Die persönliche Tragik von Geri Müller hingegen scheint eher darinnen zu bestehen, dass er sich jetzt als bedrängtes, genötigtes Opfer darstellt und peinliche Ausreden auftischt wie ein “Buchprojekt über erotische Phantasien”. Das verschärft die Blamage ins Schmerzhafte. Mag sein, dass die Dame irgendwann anfing, ihn zu belästigen. Das ändert aber nichts daran, dass Geri die Hosen runterliess. In seinem Amtszimmer. Hier fehlt ein bisschen die Kontrolle via Über-Ich. Das ist nicht gut bei einem Politiker. Und deshalb kauft man ihm auch die Scham nicht wirklich ab.
38 Kommentare zu ««Bin schon erregt»»
Genau die Frage, die Herr Tingler als die einzig interessante bezeichnet, stellte ich mir auch. Und ich würde es nichtmal an GMs Aussehen aufhängen. Überhaupt die Idee, Nackt- oder Genitalselfies (von Männern) hätten auf Frauen denselben Effekt wie umgekehrt (mal alles in hetero gedacht), ist eine kolossale aber doch recht weitverbreitete Fehleinschätzung. Das einzige, was ich dabei evt erregend finden könnte, ist meine Macht, also dass ich als Frau einen Mann dazu kriege, sich so zum Affen zu machen. Aber spätestens dann ist auch fertig mit der Attraktivität. Affen sind nicht besonders sexy.
gosse. geh haare schneiden!
Jemand hat mir mal gesagt, wenn wir alle keine Privatsphäre mehr hätten und alle gegenseitig unsere Harddisks und unsere Chatlogs ausspionieren könnten, würden wir feststellen, dass wir alle genau gleich langweilig sind und es wieder lassen. Irgendwie fühle ich mich bei der Geschichte daran erinnert. „Erregt“. Ogott. Sag doch gleich noch Geschlechtsverkehr.
Also, wenn ich in Baden leben würde, wäre die einzige Frage, die mich wirklich interessiert, ob er sich in meinem Sinne in die Politik einbringt oder nicht.
Wähnen wir uns alleine, machen wir doch alle Dinge, für die wir uns vor grossem Publikum schämen würden. Angefangen vom Nasenbohren und Ohrengrübeln, bis hin zum Richten der Hoden, wenn´s zwickt und klemmt beim Sitzen.
Dass er seine albernen Selfies allerdings in Amtsräumen – und wohl auch zu Arbeitszeiten – gemacht hat, ist sträflich dumm.
Dagegen scheint kein Amtsmissbrauch vor zu liegen und auf Suiziddrohungen MUSS er reagieren.

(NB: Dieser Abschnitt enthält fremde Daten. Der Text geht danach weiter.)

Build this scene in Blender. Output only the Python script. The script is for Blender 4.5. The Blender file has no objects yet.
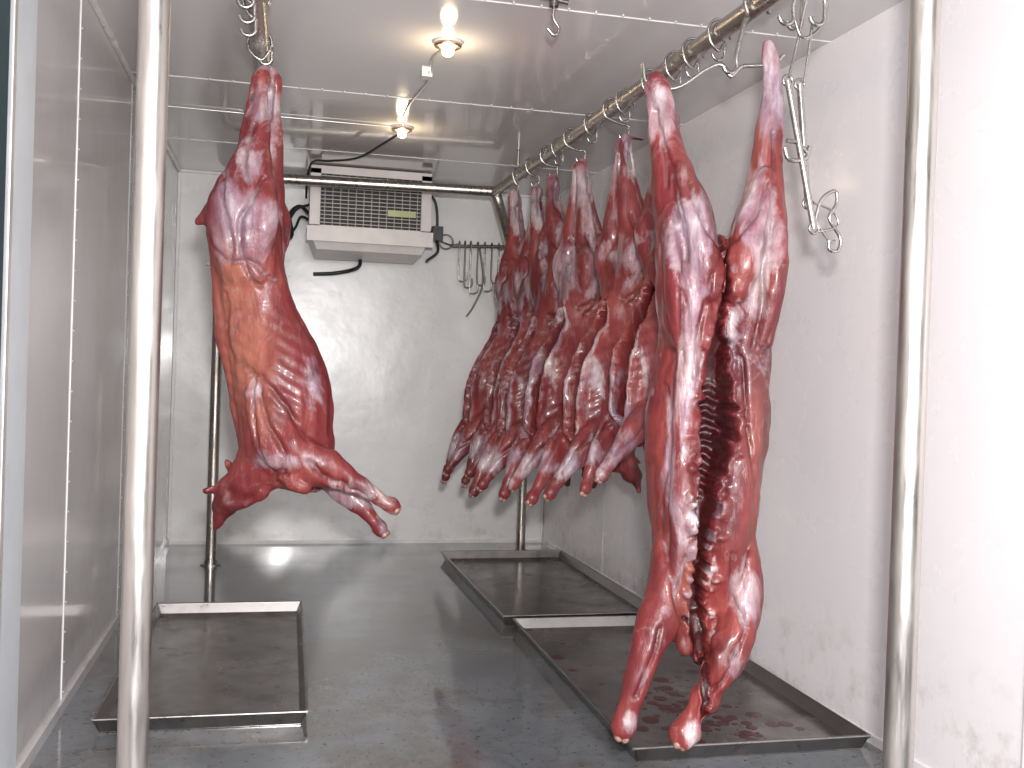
import bpy, math, random
import numpy as np
from mathutils import Vector, Matrix, noise as mnoise
random.seed(4)
scene = bpy.context.scene
scene.view_settings.view_transform = 'Standard'

# ------------------------------------------------------------------ materials
def new_mat(name):
    m = bpy.data.materials.new(name); m.use_nodes = True
    nt = m.node_tree; b = nt.nodes['Principled BSDF']
    return m, nt, b
def N(nt, t, **kw):
    n = nt.nodes.new(t)
    for k, v in kw.items():
        if k in n.inputs: n.inputs[k].default_value = v
        else: setattr(n, k, v)
    return n
def ramp(nt, src, stops):
    r = nt.nodes.new('ShaderNodeValToRGB')
    els = r.color_ramp.elements
    while len(els) < len(stops): els.new(0.5)
    for e, (p, c) in zip(els, stops):
        e.position = p; e.color = (c[0], c[1], c[2], 1) if hasattr(c, '__len__') else (c, c, c, 1)
    nt.links.new(src, r.inputs[0]); return r.outputs[0]
def mix(nt, fac, a, b, mode='MIX'):
    n = nt.nodes.new('ShaderNodeMix'); n.data_type = 'RGBA'; n.blend_type = mode
    for idx, v in ((0, fac), (6, a), (7, b)):
        if hasattr(v, 'is_linked') or hasattr(v, 'links'): nt.links.new(v, n.inputs[idx])
        else: n.inputs[idx].default_value = v if idx == 0 else (v[0], v[1], v[2], 1)
    return n.outputs[2]
def math_n(nt, op, a, b=0.0, clamp=False):
    n = nt.nodes.new('ShaderNodeMath'); n.operation = op; n.use_clamp = clamp
    for i, v in enumerate((a, b)):
        if hasattr(v, 'links'): nt.links.new(v, n.inputs[i])
        else: n.inputs[i].default_value = v
    return n.outputs[0]
def noise_n(nt, scale, detail=4, rough=.55, dist=0.0, mapscale=None, off=None):
    tc = nt.nodes.new('ShaderNodeTexCoord')
    src = tc.outputs['Object']
    if off:
        oi = nt.nodes.new('ShaderNodeObjectInfo')
        va = nt.nodes.new('ShaderNodeVectorMath'); va.operation = 'ADD'
        ml = math_n(nt, 'MULTIPLY', oi.outputs['Random'], 37.0)
        nt.links.new(src, va.inputs[0]); nt.links.new(ml, va.inputs[1]); src = va.outputs[0]
    if mapscale:
        mp = nt.nodes.new('ShaderNodeMapping'); mp.inputs['Scale'].default_value = mapscale
        nt.links.new(src, mp.inputs[0]); src = mp.outputs[0]
    n = N(nt, 'ShaderNodeTexNoise', Scale=scale, Detail=detail, Roughness=rough, Distortion=dist)
    nt.links.new(src, n.inputs['Vector']); return n.outputs['Fac']
def bump(nt, b, src, strength, dist=.01):
    n = N(nt, 'ShaderNodeBump', Strength=strength, Distance=dist)
    nt.links.new(src, n.inputs['Height']); nt.links.new(n.outputs[0], b.inputs['Normal'])

def plain(name, col, rough=.5, metal=0, var=.12, nscale=8, emit=None):
    m, nt, b = new_mat(name)
    f = noise_n(nt, nscale)
    c2 = tuple(c * (1 - var * 2) for c in col)
    nt.links.new(ramp(nt, f, [(.3, c2), (.7, col)]), b.inputs['Base Color'])
    b.inputs['Roughness'].default_value = rough; b.inputs['Metallic'].default_value = metal
    if emit:
        b.inputs['Emission Color'].default_value = (*emit[0], 1); b.inputs['Emission Strength'].default_value = emit[1]
    return m

def wall_mat(name, col, rough, dirt=0.0, bs=.22, coat=.35, cr=.06, bsc=2.2):
    m, nt, b = new_mat(name)
    f = noise_n(nt, 1.3, 5)
    base = ramp(nt, f, [(.25, tuple(c * .95 for c in col)), (.75, col)])
    if dirt:
        tc = nt.nodes.new('ShaderNodeNewGeometry'); sp = nt.nodes.new('ShaderNodeSeparateXYZ')
        nt.links.new(tc.outputs['Position'], sp.inputs[0])
        low = ramp(nt, sp.outputs[2], [(0.0, 1.0), (.45, 0.0)])
        n2 = ramp(nt, noise_n(nt, 9, 8, .7), [(.52, 0.0), (.68, 1.0)])
        fac = math_n(nt, 'MULTIPLY', low, n2); fac = math_n(nt, 'MULTIPLY', fac, dirt)
        base = mix(nt, fac, base, (.36, .26, .19))
    nt.links.new(base, b.inputs['Base Color'])
    r = noise_n(nt, 3.0, 4)
    nt.links.new(ramp(nt, r, [(.3, rough * .75), (.7, rough * 1.3)]), b.inputs['Roughness'])
    bump(nt, b, noise_n(nt, bsc, 3, .5), bs, .015)
    b.inputs['Coat Weight'].default_value = coat; b.inputs['Coat Roughness'].default_value = cr
    return m

M_wall = wall_mat('white_panel', (.88, .845, .86), .26, .6, .3, .15, .12)
M_wall_l = wall_mat('white_panel_left', (.60, .575, .575), .16, .4)
M_back = wall_mat('white_panel_back', (.77, .76, .745), .26, .4, .35, .22, .10, 4.5)
M_ceil = wall_mat('ceiling_panel', (.65, .62, .62), .13)
M_seam = plain('panel_seam_sealant', (.58, .56, .56), .5)
M_seamL = plain('panel_seam_light', (.80, .79, .78), .4)
M_rivet = plain('rivet_metal', (.75, .73, .7), .3, .6)
M_jamb = plain('door_jamb_white', (.60, .64, .67), .4, 0, .05)
M_teal = plain('door_gasket_teal', (.012, .045, .055), .5)

def steel(name, col, rough, sc=(1, 1, 1), metal=1.0, streak=.25):
    m, nt, b = new_mat(name)
    f = noise_n(nt, 14, 5, .6, .3, sc)
    nt.links.new(ramp(nt, f, [(.25, tuple(c * (1 - streak) for c in col)), (.75, col)]), b.inputs['Base Color'])
    nt.links.new(ramp(nt, f, [(.3, rough * .7), (.7, rough * 1.4)]), b.inputs['Roughness'])
    b.inputs['Metallic'].default_value = metal
    return m
M_pipe = steel('stainless_tube', (.52, .475, .43), .30, (3, 3, .4))
M_post = steel('brushed_post_steel', (.58, .545, .51), .36, (3, 3, .4), 1.0, .2)
M_hook = steel('hook_steel', (.46, .44, .42), .25)
M_dark = plain('black_rubber', (.015, .015, .017), .45)
M_iron = steel('dark_iron', (.22, .20, .19), .4)

def tray_mat():
    m, nt, b = new_mat('wet_tray_steel')
    f = noise_n(nt, 3.5, 8, .65)
    base = ramp(nt, f, [(.3, (.13, .12, .115)), (.5, (.22, .205, .198)), (.72, (.34, .32, .31))])
    s = ramp(nt, noise_n(nt, 18, 4, .6), [(.60, 0.0), (.68, 1.0)])
    base = mix(nt, math_n(nt, 'MULTIPLY', s, .5), base, (.10, .045, .04))
    nt.links.new(base, b.inputs['Base Color'])
    b.inputs['Metallic'].default_value = .75
    nt.links.new(ramp(nt, noise_n(nt, 5, 6), [(.35, .12), (.7, .34)]), b.inputs['Roughness'])
    bump(nt, b, noise_n(nt, 2.5, 3), .2, .02)
    return m
M_tray = tray_mat()
M_rim = steel('tray_rim_steel', (.34, .32, .31), .35)

def floor_mat():
    m, nt, b = new_mat('painted_concrete_floor')
    f = noise_n(nt, 1.6, 8, .6, .2)
    base = ramp(nt, f, [(.3, (.110, .122, .134)), (.5, (.155, .171, .186)), (.75, (.215, .231, .247))])
    s = ramp(nt, noise_n(nt, 1.9, 9, .72, .3), [(.46, 0.0), (.58, 1.0)])
    base = mix(nt, math_n(nt, 'MULTIPLY', s, .75), base, (.100, .088, .076))
    cr = ramp(nt, noise_n(nt, 1.7, 6, .6, .8), [(.492, 0.0), (.5, 1.0), (.508, 0.0)])
    base = mix(nt, math_n(nt, 'MULTIPLY', cr, .3), base, (.05, .05, .05))
    sp = ramp(nt, noise_n(nt, 38, 3, .5), [(.61, 0.0), (.68, 1.0)])
    base = mix(nt, math_n(nt, 'MULTIPLY', sp, .6), base, (.055, .052, .048))
    nt.links.new(base, b.inputs['Base Color'])
    nt.links.new(ramp(nt, noise_n(nt, 2.0, 5), [(.35, .06), (.65, .27)]), b.inputs['Roughness'])
    b.inputs['Coat Weight'].default_value = .6; b.inputs['Coat Roughness'].default_value = .05
    bump(nt, b, noise_n(nt, 7, 6), .16, .01)
    return m
M_floor = floor_mat()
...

Ja, da kann man sich wohl fragen, wer denn diese so nachsichtigen, verständigen und verzeihenden Personen sind, die Geri Müller so in Schutz nehmen und seinen eigenartigen Umgang mit dieser Dame entschuldigen……. ist das grün-rotes Gutmenschentum, oder frönen diese einer analogen Freizeitbeschäftigung und verfügen über eine unterdurchschnittliche Compliance gegenüber ihren Pflichten?